* REQUIRED WORK *
Below is a block of records; reproduce all of them exactly and leave out any pictures.

* GIVEN RECORDS *
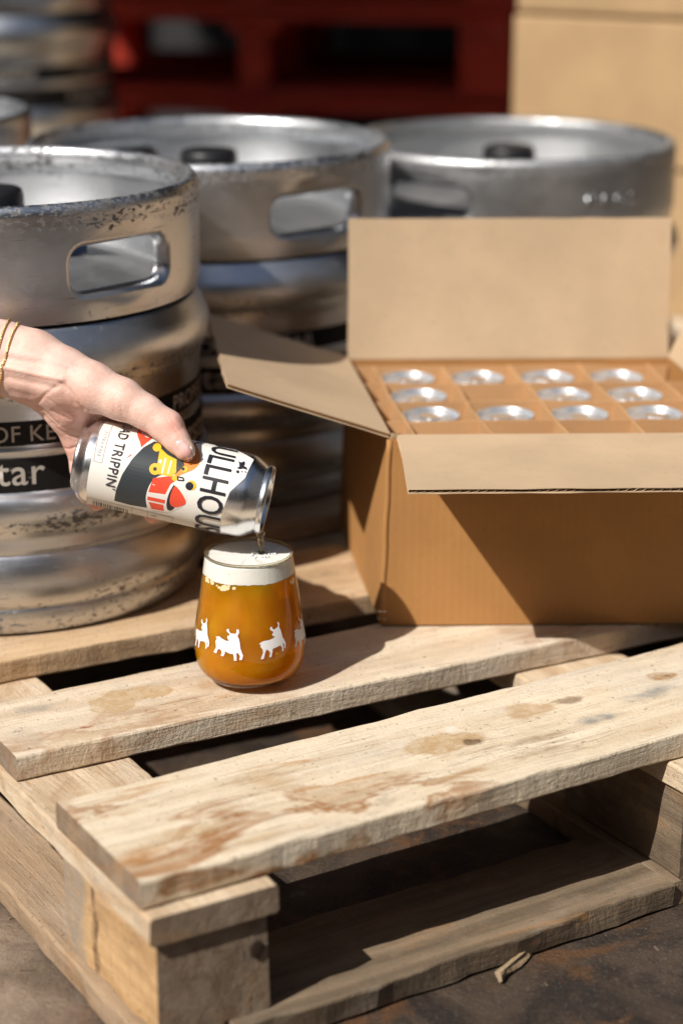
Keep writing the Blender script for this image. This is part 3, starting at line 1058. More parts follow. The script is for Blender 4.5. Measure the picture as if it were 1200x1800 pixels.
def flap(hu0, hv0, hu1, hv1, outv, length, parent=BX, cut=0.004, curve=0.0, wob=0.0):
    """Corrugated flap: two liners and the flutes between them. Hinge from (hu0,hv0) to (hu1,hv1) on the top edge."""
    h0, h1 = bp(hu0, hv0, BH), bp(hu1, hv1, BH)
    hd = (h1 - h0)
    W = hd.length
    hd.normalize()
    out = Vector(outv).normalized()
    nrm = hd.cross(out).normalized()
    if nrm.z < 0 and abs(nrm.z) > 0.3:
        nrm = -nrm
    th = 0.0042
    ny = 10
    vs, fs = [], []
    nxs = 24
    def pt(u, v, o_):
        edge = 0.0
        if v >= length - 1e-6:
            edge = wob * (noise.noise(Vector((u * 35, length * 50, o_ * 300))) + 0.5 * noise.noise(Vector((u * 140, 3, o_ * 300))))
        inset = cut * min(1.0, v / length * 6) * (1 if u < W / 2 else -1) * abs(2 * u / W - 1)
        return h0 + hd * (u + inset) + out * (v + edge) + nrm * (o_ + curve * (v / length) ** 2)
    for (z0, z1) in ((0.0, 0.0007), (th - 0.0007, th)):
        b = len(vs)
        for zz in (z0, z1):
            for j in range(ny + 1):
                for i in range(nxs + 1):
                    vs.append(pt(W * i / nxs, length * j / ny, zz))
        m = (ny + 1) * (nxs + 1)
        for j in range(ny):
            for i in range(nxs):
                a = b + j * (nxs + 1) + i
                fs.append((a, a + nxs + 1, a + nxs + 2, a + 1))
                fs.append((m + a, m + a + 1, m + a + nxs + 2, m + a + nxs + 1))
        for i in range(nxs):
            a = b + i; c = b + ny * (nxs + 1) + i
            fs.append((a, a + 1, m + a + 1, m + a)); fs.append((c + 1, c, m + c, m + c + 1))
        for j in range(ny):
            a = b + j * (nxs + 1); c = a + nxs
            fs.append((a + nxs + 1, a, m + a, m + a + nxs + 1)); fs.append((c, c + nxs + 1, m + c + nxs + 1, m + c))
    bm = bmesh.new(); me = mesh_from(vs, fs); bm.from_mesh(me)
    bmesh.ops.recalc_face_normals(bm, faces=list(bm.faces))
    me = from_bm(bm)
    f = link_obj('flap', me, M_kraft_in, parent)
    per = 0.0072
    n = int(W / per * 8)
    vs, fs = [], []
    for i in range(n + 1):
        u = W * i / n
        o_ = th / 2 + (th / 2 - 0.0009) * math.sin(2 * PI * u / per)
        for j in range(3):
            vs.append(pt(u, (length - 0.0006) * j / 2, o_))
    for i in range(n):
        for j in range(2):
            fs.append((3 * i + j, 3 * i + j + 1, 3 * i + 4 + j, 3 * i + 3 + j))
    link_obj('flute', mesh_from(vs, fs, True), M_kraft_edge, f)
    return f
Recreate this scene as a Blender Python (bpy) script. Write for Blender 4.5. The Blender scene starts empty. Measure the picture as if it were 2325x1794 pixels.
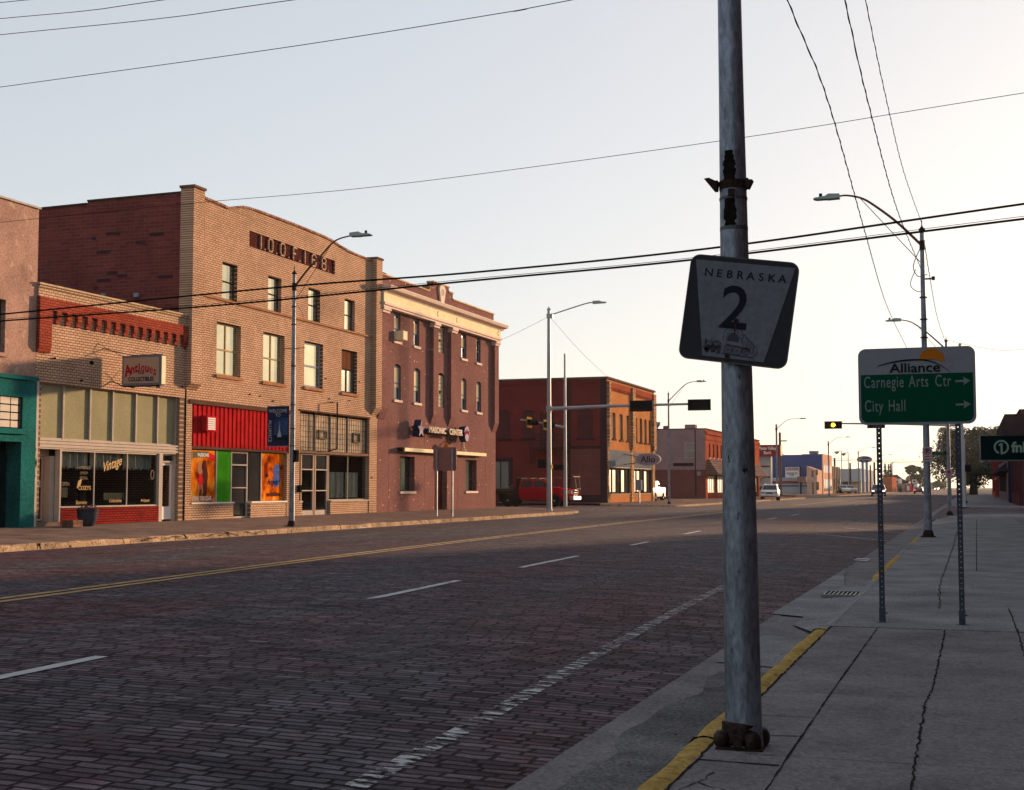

* SOLUTION BELOW *
Keep writing the Blender script for this image. This is part 3, starting at line 1058. More parts follow. The script is for Blender 4.5. Measure the picture as if it were 1200x1800 pixels.
def flap(hu0, hv0, hu1, hv1, outv, length, parent=BX, cut=0.004, curve=0.0, wob=0.0):
    """Corrugated flap: two liners and the flutes between them. Hinge from (hu0,hv0) to (hu1,hv1) on the top edge."""
    h0, h1 = bp(hu0, hv0, BH), bp(hu1, hv1, BH)
    hd = (h1 - h0)
    W = hd.length
    hd.normalize()
    out = Vector(outv).normalized()
    nrm = hd.cross(out).normalized()
    if nrm.z < 0 and abs(nrm.z) > 0.3:
        nrm = -nrm
    th = 0.0042
    ny = 10
    vs, fs = [], []
    nxs = 24
    def pt(u, v, o_):
        edge = 0.0
        if v >= length - 1e-6:
            edge = wob * (noise.noise(Vector((u * 35, length * 50, o_ * 300))) + 0.5 * noise.noise(Vector((u * 140, 3, o_ * 300))))
        inset = cut * min(1.0, v / length * 6) * (1 if u < W / 2 else -1) * abs(2 * u / W - 1)
        return h0 + hd * (u + inset) + out * (v + edge) + nrm * (o_ + curve * (v / length) ** 2)
    for (z0, z1) in ((0.0, 0.0007), (th - 0.0007, th)):
        b = len(vs)
        for zz in (z0, z1):
            for j in range(ny + 1):
                for i in range(nxs + 1):
                    vs.append(pt(W * i / nxs, length * j / ny, zz))
        m = (ny + 1) * (nxs + 1)
        for j in range(ny):
            for i in range(nxs):
                a = b + j * (nxs + 1) + i
                fs.append((a, a + nxs + 1, a + nxs + 2, a + 1))
                fs.append((m + a, m + a + 1, m + a + nxs + 2, m + a + nxs + 1))
        for i in range(nxs):
            a = b + i; c = b + ny * (nxs + 1) + i
            fs.append((a, a + 1, m + a + 1, m + a)); fs.append((c + 1, c, m + c, m + c + 1))
        for j in range(ny):
            a = b + j * (nxs + 1); c = a + nxs
            fs.append((a + nxs + 1, a, m + a, m + a + nxs + 1)); fs.append((c, c + nxs + 1, m + c + nxs + 1, m + c))
    bm = bmesh.new(); me = mesh_from(vs, fs); bm.from_mesh(me)
    bmesh.ops.recalc_face_normals(bm, faces=list(bm.faces))
    me = from_bm(bm)
    f = link_obj('flap', me, M_kraft_in, parent)
    per = 0.0072
    n = int(W / per * 8)
    vs, fs = [], []
    for i in range(n + 1):
        u = W * i / n
        o_ = th / 2 + (th / 2 - 0.0009) * math.sin(2 * PI * u / per)
        for j in range(3):
            vs.append(pt(u, (length - 0.0006) * j / 2, o_))
    for i in range(n):
        for j in range(2):
            fs.append((3 * i + j, 3 * i + j + 1, 3 * i + 4 + j, 3 * i + 3 + j))
    link_obj('flute', mesh_from(vs, fs, True), M_kraft_edge, f)
    return f
Recreate this scene as a Blender Python (bpy) script. Write for Blender 4.5. The Blender scene starts empty. Measure the picture as if it were 2325x1794 pixels.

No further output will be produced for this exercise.